Ems Dispatch - The Incident

The Incident

On 13 July 1870, King Wilhelm I of Prussia, on his morning stroll in the Kurpark in Ems, was waylaid by Count Vincent Benedetti, the French ambassador to Prussia since 1864. Benedetti had been instructed by his superior, Foreign Minister Agénor, the Duc de Gramont, to present the French demand that the king should guarantee that he would never again permit the candidacy of a Hohenzollern prince to the Spanish throne. The meeting was informal and took place on the promenade of the Kursaal with the king’s entourage at a discreet distance. Politely, and in a friendly manner, "with the courtesy that never failed him," the king refused to bind himself to any course of action into the indefinite future. After their exchange, "the two departed coolly."
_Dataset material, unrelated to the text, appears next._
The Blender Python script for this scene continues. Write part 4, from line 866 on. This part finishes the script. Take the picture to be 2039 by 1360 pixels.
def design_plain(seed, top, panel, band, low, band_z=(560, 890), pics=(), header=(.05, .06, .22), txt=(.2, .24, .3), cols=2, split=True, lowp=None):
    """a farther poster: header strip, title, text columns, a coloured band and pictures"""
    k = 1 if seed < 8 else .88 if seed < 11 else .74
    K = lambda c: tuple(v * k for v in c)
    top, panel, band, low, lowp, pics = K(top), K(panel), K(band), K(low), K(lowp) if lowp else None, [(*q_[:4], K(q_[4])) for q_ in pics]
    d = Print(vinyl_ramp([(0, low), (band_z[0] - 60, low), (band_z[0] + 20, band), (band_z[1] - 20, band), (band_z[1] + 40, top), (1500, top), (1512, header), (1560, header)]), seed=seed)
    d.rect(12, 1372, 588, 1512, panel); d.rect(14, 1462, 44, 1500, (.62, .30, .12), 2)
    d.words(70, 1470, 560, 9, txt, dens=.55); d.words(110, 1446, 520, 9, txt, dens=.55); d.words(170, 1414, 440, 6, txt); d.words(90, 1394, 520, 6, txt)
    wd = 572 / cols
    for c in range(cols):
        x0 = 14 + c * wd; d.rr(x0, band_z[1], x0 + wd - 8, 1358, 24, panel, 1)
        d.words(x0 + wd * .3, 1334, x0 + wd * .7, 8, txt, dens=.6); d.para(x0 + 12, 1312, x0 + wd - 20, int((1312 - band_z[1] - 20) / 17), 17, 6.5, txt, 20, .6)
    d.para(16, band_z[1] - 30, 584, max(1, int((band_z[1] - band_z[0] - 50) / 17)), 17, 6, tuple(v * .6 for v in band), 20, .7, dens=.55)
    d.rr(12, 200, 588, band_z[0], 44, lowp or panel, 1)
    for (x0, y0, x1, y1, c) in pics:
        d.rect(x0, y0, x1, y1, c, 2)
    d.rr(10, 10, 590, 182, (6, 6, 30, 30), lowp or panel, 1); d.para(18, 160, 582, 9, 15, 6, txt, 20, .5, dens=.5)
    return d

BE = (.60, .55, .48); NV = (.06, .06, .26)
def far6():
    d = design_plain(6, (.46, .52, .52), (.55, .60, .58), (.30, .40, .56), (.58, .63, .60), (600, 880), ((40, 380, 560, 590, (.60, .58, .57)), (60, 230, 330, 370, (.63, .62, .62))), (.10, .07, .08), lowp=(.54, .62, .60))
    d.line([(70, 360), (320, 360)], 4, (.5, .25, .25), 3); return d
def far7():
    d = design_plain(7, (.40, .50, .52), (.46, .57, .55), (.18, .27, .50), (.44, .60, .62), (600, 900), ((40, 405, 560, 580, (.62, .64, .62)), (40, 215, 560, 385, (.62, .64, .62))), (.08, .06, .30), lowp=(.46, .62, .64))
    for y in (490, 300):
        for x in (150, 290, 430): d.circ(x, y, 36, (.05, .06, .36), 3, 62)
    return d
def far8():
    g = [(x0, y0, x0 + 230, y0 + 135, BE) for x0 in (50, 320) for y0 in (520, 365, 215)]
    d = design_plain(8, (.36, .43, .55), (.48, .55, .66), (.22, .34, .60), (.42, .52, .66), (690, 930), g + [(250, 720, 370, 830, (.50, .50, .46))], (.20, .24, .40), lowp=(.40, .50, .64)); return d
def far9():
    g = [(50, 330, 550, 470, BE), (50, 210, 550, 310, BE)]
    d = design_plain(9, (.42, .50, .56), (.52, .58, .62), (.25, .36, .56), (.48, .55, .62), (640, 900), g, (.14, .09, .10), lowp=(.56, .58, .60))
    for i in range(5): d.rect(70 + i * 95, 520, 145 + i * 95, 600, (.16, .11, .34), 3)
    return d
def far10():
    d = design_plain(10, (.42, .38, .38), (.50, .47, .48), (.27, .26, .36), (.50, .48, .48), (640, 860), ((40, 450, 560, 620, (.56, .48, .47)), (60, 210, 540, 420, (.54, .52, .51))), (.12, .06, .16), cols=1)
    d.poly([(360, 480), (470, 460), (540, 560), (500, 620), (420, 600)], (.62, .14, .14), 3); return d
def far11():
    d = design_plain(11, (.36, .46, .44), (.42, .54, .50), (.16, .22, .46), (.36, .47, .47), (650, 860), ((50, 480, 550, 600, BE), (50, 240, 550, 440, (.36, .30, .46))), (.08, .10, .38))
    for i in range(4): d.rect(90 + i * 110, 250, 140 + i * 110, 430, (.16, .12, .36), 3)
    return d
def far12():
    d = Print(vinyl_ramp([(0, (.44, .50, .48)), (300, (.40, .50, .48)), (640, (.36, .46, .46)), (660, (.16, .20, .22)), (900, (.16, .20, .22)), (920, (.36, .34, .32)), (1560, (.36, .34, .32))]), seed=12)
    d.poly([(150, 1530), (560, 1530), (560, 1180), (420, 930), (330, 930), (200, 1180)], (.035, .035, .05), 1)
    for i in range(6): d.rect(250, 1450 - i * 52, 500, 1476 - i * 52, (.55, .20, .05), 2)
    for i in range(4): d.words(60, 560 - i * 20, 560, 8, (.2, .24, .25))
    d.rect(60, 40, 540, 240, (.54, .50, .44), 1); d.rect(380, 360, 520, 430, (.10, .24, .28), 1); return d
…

From the meeting, the King's secretary Heinrich Abeken wrote an account, which was passed on to Otto von Bismarck in Berlin. Wilhelm described Benedetti as "very importunate." The King gave permission to Bismarck to release an account of the events.

Bismarck took it upon himself to edit the report, sharpening the language. He cut out Wilhelm’s conciliatory phrases and emphasized the real issue. The French had made certain demands under threat of war; and Wilhelm had refused them. This was no forgery; it was a clear statement of the facts. Certainly the edit of the telegram, released on the evening of the same day (13 July) to the media and foreign embassies, gave the impression both that Benedetti was rather more demanding and that the King was exceedingly abrupt. It was designed to give the French the impression that King Wilhelm I had insulted Count Benedetti; likewise, the Germans interpreted the modified dispatch as the Count insulting the King.

Bismarck had viewed the worsening relations with France with open satisfaction. If war had to come, now was as good a time as any. His editing, he assured his friends, "would have the effect of a red rag on the Gallic bull." The edited telegram was to be presented henceforth as the cause of the war.